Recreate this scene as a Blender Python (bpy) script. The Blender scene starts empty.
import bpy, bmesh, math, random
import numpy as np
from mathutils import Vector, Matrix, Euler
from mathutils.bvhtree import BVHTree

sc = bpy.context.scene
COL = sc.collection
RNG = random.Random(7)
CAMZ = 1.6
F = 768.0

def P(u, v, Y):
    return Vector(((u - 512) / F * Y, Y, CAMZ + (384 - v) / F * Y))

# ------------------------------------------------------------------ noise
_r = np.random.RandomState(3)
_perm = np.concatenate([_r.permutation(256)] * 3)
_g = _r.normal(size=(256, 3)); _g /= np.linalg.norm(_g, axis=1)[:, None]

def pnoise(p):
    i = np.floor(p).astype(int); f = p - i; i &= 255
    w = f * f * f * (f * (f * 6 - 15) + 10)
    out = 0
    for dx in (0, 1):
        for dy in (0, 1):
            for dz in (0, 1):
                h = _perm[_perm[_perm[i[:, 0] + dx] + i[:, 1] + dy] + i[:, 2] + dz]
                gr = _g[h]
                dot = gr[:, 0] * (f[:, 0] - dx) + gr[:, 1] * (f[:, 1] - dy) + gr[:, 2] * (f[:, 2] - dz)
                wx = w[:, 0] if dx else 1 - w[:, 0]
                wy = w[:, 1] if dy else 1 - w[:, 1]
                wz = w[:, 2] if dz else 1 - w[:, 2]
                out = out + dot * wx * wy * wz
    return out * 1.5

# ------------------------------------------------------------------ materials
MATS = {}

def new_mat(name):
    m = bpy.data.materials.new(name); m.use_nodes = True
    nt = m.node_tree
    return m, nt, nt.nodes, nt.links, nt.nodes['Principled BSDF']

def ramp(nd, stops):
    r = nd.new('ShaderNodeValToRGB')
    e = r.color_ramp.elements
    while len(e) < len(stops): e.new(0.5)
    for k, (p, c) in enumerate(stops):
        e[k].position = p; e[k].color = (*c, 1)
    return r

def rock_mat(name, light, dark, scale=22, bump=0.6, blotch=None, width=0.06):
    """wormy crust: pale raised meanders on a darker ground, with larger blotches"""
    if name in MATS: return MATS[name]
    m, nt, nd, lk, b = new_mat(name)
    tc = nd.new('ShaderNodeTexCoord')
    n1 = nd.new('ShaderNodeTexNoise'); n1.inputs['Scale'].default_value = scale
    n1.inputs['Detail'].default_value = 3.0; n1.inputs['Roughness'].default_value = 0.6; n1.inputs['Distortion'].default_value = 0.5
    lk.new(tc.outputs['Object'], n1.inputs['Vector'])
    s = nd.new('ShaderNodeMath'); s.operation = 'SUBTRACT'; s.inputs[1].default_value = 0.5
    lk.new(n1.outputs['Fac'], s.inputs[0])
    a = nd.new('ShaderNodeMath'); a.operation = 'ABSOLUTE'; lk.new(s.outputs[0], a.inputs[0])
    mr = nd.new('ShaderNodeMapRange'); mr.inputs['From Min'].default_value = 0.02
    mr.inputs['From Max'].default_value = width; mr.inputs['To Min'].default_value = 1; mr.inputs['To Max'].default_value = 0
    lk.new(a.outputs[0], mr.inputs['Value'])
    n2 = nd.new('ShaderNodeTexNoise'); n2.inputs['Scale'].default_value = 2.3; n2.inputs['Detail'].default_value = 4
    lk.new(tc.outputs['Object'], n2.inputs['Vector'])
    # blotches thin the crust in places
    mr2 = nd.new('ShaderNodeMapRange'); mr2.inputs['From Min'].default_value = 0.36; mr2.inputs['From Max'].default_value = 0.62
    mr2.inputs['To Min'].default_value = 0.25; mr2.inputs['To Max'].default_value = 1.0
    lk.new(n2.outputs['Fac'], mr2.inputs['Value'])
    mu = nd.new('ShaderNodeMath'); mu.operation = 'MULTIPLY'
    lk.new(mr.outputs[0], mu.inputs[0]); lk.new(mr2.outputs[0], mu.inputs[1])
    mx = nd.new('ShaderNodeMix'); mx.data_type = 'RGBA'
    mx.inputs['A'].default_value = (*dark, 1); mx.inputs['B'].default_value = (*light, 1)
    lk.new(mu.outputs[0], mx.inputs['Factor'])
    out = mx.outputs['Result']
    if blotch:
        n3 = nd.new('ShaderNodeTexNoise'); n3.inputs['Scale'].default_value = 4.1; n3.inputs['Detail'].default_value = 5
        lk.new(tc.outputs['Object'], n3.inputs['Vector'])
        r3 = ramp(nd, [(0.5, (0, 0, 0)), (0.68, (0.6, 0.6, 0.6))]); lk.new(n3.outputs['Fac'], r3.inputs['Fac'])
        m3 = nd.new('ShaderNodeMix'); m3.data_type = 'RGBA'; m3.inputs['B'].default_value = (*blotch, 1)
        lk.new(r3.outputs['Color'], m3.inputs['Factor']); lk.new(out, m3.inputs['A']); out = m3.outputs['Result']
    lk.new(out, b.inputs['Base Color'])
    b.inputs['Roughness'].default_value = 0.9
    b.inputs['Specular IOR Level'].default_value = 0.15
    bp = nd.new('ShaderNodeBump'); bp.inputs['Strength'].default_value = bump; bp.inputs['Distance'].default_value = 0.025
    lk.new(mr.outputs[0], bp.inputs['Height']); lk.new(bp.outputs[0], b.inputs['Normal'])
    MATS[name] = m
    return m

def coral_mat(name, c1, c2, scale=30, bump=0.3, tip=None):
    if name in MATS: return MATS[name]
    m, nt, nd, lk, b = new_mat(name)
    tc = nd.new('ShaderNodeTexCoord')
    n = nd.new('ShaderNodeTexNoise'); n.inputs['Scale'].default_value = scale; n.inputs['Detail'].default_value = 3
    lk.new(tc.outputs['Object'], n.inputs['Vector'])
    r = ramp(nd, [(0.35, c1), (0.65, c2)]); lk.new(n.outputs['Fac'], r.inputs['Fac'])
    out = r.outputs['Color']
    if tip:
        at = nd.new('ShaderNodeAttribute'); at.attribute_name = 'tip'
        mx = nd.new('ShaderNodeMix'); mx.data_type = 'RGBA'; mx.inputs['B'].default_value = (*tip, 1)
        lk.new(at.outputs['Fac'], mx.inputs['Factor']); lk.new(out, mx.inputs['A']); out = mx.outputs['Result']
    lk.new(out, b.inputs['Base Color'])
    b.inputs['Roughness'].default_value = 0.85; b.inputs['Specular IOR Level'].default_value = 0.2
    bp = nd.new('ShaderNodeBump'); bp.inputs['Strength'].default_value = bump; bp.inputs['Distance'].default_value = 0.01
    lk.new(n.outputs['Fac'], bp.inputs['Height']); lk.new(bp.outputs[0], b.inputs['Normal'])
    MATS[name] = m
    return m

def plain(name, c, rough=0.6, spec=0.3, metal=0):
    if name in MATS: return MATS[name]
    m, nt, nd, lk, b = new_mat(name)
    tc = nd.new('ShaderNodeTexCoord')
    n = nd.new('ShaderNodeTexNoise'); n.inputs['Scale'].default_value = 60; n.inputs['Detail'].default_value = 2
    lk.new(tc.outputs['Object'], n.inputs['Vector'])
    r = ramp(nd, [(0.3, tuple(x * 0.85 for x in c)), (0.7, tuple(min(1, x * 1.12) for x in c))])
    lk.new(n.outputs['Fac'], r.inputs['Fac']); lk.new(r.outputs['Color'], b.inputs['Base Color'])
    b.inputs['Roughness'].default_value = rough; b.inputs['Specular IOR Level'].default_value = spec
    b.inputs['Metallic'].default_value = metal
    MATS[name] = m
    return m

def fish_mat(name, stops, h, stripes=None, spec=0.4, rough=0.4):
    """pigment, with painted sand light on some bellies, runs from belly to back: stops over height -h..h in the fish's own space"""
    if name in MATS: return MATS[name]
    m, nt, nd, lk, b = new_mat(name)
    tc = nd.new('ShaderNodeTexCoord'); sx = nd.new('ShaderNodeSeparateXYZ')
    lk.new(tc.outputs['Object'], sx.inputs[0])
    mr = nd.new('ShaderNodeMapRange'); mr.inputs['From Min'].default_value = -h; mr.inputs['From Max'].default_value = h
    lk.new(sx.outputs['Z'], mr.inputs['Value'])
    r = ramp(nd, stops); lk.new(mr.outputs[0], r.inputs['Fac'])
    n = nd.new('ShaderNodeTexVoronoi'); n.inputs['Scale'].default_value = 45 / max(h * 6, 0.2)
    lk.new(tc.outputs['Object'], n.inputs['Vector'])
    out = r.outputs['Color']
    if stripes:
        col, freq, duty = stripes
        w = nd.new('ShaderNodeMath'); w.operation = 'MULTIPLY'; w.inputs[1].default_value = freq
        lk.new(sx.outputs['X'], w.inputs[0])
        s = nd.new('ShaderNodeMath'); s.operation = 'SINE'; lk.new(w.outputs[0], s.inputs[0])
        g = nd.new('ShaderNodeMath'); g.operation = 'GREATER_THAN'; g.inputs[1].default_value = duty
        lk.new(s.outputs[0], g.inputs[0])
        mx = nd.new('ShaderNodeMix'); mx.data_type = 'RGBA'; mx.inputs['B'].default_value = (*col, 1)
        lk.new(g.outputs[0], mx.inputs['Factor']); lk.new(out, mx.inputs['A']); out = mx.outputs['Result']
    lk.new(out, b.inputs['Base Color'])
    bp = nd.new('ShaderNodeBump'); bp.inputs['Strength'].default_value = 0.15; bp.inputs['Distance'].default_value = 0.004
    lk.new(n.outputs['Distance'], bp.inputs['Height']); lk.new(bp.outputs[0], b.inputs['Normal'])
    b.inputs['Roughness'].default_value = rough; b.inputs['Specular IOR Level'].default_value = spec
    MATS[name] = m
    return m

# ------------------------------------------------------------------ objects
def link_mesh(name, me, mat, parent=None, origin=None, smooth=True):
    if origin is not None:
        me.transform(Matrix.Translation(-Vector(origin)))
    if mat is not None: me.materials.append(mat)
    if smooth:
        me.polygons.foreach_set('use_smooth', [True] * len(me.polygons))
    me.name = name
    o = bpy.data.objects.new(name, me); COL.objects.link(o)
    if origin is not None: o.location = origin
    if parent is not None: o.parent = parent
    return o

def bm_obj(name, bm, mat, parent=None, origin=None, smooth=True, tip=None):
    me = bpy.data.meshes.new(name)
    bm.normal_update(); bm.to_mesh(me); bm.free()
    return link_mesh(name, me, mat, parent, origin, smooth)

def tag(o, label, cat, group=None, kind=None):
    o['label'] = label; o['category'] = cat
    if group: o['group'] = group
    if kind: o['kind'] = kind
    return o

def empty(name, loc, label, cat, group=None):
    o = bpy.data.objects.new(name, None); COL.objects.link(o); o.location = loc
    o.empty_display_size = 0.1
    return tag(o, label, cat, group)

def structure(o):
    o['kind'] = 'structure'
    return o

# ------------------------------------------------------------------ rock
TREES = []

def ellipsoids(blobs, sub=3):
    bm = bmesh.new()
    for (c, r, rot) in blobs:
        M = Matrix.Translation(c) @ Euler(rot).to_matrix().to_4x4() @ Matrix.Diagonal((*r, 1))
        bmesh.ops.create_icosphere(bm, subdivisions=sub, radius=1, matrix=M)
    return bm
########
### What you need to do
Quote verbatim the opening lines of the listing above, ending with the line where "np.linalg.norm(_g, axis=1)[:, None]" appears; include both endpoints and nothing more.

### Response to the task
Recreate this scene as a Blender Python (bpy) script. The Blender scene starts empty.
import bpy, bmesh, math, random
import numpy as np
from mathutils import Vector, Matrix, Euler
from mathutils.bvhtree import BVHTree

sc = bpy.context.scene
COL = sc.collection
RNG = random.Random(7)
CAMZ = 1.6
F = 768.0

def P(u, v, Y):
    return Vector(((u - 512) / F * Y, Y, CAMZ + (384 - v) / F * Y))

# ------------------------------------------------------------------ noise
_r = np.random.RandomState(3)
_perm = np.concatenate([_r.permutation(256)] * 3)
_g = _r.normal(size=(256, 3)); _g /= np.linalg.norm(_g, axis=1)[:, None]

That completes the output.